▸ **WHAT TO DO**: Go through the records and show each line where the word "picture" occurs.

[START]

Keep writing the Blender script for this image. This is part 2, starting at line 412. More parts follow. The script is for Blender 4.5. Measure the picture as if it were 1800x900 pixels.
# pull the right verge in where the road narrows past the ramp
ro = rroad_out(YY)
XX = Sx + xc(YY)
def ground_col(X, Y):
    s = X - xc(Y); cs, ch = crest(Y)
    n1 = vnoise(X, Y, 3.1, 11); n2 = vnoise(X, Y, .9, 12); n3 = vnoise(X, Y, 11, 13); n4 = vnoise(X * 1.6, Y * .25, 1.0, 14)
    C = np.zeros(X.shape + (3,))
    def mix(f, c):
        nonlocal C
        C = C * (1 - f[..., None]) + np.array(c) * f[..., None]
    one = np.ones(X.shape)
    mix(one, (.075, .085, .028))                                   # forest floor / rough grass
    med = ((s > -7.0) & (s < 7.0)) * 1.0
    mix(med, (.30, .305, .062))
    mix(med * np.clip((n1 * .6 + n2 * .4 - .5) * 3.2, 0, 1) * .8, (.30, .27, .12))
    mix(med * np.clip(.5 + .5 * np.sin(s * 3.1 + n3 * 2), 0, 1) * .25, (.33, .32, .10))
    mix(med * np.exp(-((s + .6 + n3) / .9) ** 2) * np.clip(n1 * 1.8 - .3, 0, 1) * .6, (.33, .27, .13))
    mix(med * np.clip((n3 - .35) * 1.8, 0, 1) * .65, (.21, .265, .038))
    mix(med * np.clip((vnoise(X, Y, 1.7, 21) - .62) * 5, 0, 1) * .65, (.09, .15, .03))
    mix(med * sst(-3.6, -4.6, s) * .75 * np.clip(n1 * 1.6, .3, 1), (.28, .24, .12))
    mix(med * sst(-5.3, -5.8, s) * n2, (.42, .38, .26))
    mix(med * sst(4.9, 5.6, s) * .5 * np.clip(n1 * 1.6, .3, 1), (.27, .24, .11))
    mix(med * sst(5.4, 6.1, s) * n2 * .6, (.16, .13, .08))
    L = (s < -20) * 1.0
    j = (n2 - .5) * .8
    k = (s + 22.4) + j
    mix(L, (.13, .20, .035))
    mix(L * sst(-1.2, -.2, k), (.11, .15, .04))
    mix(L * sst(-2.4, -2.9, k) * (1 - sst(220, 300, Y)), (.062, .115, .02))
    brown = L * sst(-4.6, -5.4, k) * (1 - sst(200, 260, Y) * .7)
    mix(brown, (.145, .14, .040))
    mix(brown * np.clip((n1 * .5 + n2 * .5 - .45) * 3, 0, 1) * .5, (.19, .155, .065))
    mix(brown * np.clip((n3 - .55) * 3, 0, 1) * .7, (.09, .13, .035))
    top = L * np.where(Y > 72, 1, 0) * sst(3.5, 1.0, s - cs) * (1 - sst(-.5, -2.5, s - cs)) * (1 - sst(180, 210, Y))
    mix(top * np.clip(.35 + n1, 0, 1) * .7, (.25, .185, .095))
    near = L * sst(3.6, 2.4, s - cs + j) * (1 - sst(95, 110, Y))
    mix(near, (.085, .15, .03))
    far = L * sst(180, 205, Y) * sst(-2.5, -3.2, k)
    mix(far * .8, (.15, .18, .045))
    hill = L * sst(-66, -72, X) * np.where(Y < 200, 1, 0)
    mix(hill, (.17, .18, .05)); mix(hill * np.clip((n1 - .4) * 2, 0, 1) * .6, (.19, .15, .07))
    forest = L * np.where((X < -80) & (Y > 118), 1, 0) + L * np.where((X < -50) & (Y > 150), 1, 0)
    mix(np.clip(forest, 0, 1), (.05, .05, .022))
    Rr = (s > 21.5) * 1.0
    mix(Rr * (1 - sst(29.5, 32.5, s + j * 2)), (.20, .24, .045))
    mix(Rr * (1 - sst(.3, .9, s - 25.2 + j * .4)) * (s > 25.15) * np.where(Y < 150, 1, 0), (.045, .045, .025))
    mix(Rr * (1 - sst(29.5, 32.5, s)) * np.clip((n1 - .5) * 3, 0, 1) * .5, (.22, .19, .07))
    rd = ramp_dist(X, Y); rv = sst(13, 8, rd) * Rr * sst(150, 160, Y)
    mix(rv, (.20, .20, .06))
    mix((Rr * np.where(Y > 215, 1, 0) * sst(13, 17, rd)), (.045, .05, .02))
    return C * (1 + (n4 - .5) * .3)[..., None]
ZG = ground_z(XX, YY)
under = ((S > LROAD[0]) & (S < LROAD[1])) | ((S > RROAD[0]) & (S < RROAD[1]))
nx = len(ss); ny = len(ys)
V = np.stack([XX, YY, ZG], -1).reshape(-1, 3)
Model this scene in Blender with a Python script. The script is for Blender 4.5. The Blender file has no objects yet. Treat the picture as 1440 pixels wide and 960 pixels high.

[END]

▸ **EXPECTED ANSWER**:
Keep writing the Blender script for this image. This is part 2, starting at line 412. More parts follow. The script is for Blender 4.5. Measure the picture as if it were 1800x900 pixels.
Model this scene in Blender with a Python script. The script is for Blender 4.5. The Blender file has no objects yet. Treat the picture as 1440 pixels wide and 960 pixels high.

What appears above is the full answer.